31 dezembro, 2006

A paz jurídica de Saddam

O que Mario Sorares tentou explicar mas apenas esparçamente fundamentou, está aqui. Um aparetemente irrefutável raciocínio num optimo editorial do director do DN.


Nele se diz que o ganho civilizacional de Soares não é a questão em abstracto da aceitabilidade da pena de morte, nem um hipotetico juízo objectivo da abjecta actuação de Saddam enquanto vivo. É mais o que esta pena capital representa em concreto, neste contexto, nestas perspectivas e neste tom. O tom é irrisório.
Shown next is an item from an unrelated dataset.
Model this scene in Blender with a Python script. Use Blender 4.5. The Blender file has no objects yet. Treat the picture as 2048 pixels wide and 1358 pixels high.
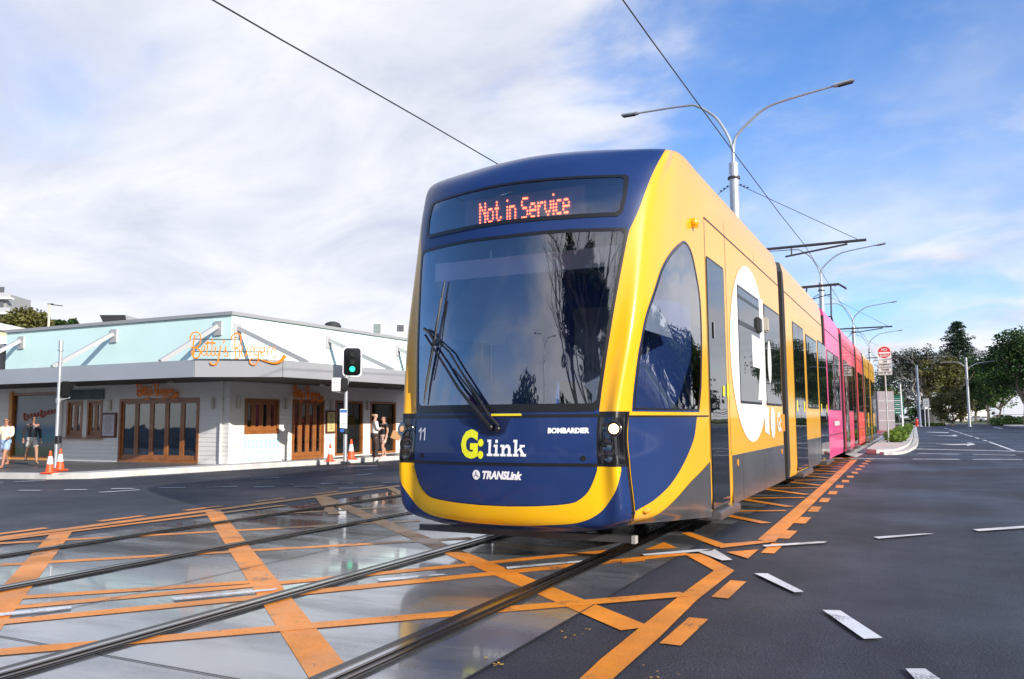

O tom esse, é o "retrocesso civilizacional" que elucida António José Teixeira. O sujeito é uma cinica diplomacia, que se alastra em equivocos doutrinarios de "democracia."
Mas repare-se que a questão pertinente é esta: exigir isto (que Saddam não fosse condenado à morte) não será desconsiderar os direitos humanos? Intentado política onde deveria prevalecer um tribunal satisfatóriamente "justo" e "imparcial"? Advogados assasinados e pressões políticas não faltaram neste julgamento. Certamente que cabe ao Direito, e não à Sociologia nem à Política, sancionar os hediondos crimes de um ditador. O problema é antes o criterio para a determinação da sanção. Na estatuição restará, pelo que parece, um pujante conflito de príncipios. E foi assim que se condenaram, e bem, dirigentes nazis. E foi assim que historicamente surgiram certos modelos de decisão, também eles "ganhos civilizacionais". Crime contra a humanidade, lenocínio... Saddam aqui se enquadra, mas a natureza configurativa deste caso decidendo obrigará a raciocíonios que poderão não necessariamente ser extra-jurídicos, mas serão, certamente humanitários e políticos. O juízo de um juiz, como a palavra, fica para quem o profere. Desconfio de uma pretensa completude positivista do sistema por isto. Direi, pelo menos, que a firmeza de um tribunal de guerra será, necessariamente, conjectural. Um Tribunal que se queira Internacional e internacionalmente respeitado não poderá anuir a uma vileza e insanidade espiritual de medievalmente mortificar e privar de vida o ser, por mais abominável que seja, sem no mínimo indagar as reacções e interpretações que daí se repercutem, num encarar teleologico e finalista da sentença em si. Há aqui ma ponderação ulterior, que pode não escapar às leis, e que será, em ultima análise, política. Ao contextualizarmos esta decisão, repararemos que não se procurou nenhuma paz jurídica. Ou melhor, que, pelo menos, a que se procurou não se coadunará com qualquer tipo de paz social, já que não se ateve ao desenrolar histórico deste julgamento nem se considerou o perpectuar de tensões sociais que causará.
Em guerra, o que resta da ordem é a primitiva natureza social do homem. Rauf Rahmane desiludiu a Europa.
PS: Já agora, interessante artigo: Rui Manchete, Renovação da classe política.

27 dezembro, 2006

O ano que vem

Primeiro que tudo: será duro. Em todos os aspectos. Não será, ao contrário dos anteriores, um ano de incertezas sinistras com deficit´s macabros à mistura. Pelo contrário. Será de decisões importantes; e, antes de mais, de oportunidade para tomar essas decisões. Repare-se que as mais adequadas serão, provavelmente, as mais duras. Será um ano de pura economia. Relembremos a génese da palavra crise como fase de mudança. Este é o fundo de verdade na mensagem do nosso PM. Marcelo dava 14 a este discurso. Claro que a propaganda está lá. Mas surge à posteriori, no enfatizar, do que "nós"(governo) andamos a tentar fazer. Quando da pura economia decorre de imediato o investimento e as variáveis macro-economicas, as perspectivas são inconstantes e verdadeiramente duras.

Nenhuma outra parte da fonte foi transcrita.